Peter, James, John, they realized that this was not just some normal mancation. Jesus is not just a buddy that they could drink with and tell jokes around. He was the Messiah so he had to have moments like that of Moses and Elijah, those transitory moments of not quite here but not quite there, transitioning in between states of being with relative ease.

So this is what Jesus did when he went on the mountain to pray. Moses and Elijah came from out of nowhere, a cloud, a pillar of fire, maybe from the dirt itself and they began to talk, Moses, Elijah, Jesus. This is where Jesus went to find his colleagues who had gone before him, the balance of the Law and Prophecy themselves. And by appearing before Peter and James and John he illustrated quite dramatically the lesson that Jesus was of this world, and not of this world.

Elijah, Moses, Jesus they all were there and all were talking and Peter he wanted to make sure he was doing the right thing with the right answers. He compensated by appealing to his manners. “Lord, it is good for you to be here” he says to Jesus. Jesus never asked what Peter thought, but Peter wanted all to feel welcome. And so he asked if he could make dwellings for Moses and Elijah and Jesus, just so everyone could have their personal space when they felt it was necessary. And then he kept speaking, the others looking on “Lord, I would like to cook up the food we have brought for a special meal to welcome our….guests…this evening and if we could it would be nice if we could sit around the fire and perhaps we could ask Moses and Elijah a few questions since it was nice enough for them to come and visit us, and would you like a cup of tea right now? Or how about a glass of wine, I know you are particularly a fan of red wine, but what about Moses and Elijah? I think it would be…”

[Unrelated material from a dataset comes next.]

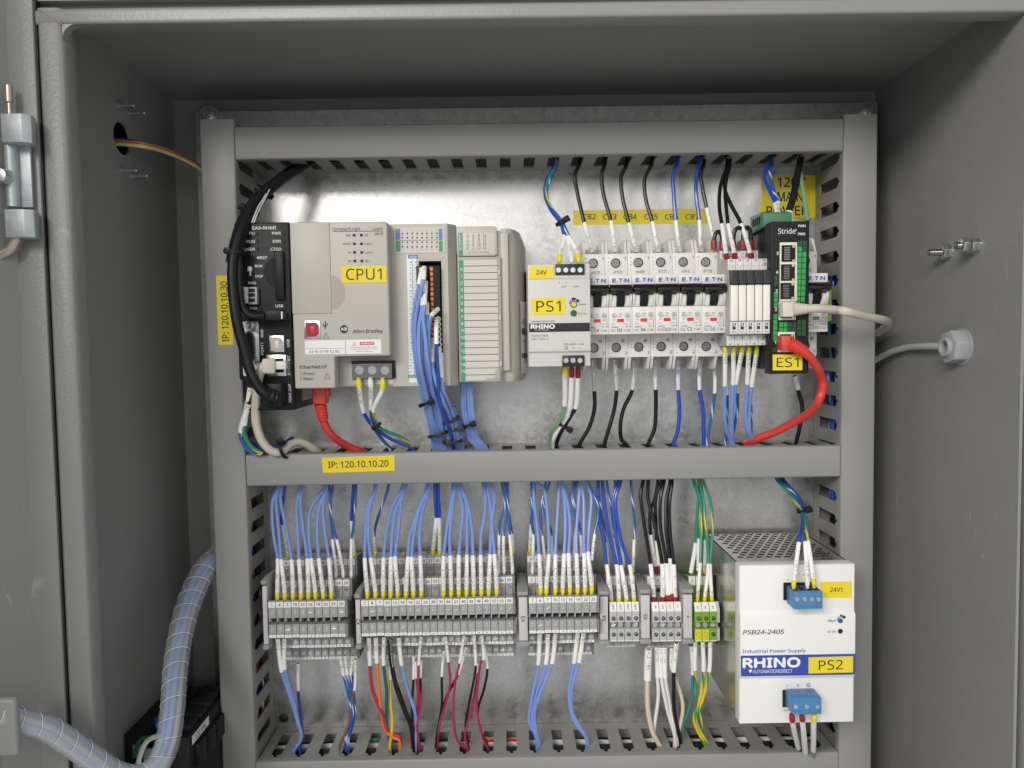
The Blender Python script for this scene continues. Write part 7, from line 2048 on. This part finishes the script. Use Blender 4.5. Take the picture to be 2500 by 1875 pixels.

And then came the bright cloud that drowned out Peter’s chatter and brought him and all the others to attention. “This is my Child, the Beloved; with him I am well pleased; listen to him!”

Yes, listen, shut up. Peter had gotten the quiz right earlier, he himself said that Jesus was the Messiah, the Beloved of the Living God, but no one really knew…

It was scary, really frightening. If Jesus was the one then the king was not the one, if Jesus was the one and they really believed it then they would have to risk their lives too, Jesus couldn’t do it for them. If Jesus was the one they were to follow then it wasn’t status quo that they could accept anymore, then they too would have to be transitory, in between many different worlds, cultures, traditions, classes. And Jesus said that his days were numbered. They would have to do this alone. Or maybe they could go up to the mountaintop and spend quality time with Moses and Elijah. After Jesus was gone was this where they would find him? They weren’t sure, but they were scared and they fell to the ground in fear. Jesus wasn’t gone yet though and as the ground was holding their bodies, Jesus came over and healed them like he had healed so many others, gave them his touch so they could remember that feeling when he was physically gone. He touched them and whispered in their ears, “do not be afraid. Get up.”

It was the most peculiar mancation they had ever had. They really didn’t know what they were getting into, thought they may get a few more well-meaning lectures by Jesus, a few parables told around the fire at night. But it was more than that they got. It was assurance, assurance to not be afraid of the life that they were called to lead. It was affirmation, affirmation that indeed they were committing their lives to one very powerful, one more powerful than any other human they had ever met. It was affirmation that the lives they were to lead were different than the lives they thought they had been raised to have. It was assurance that as they lived in between, transitory, transfigured, here they would find God and God would claim us all as God’s beloved.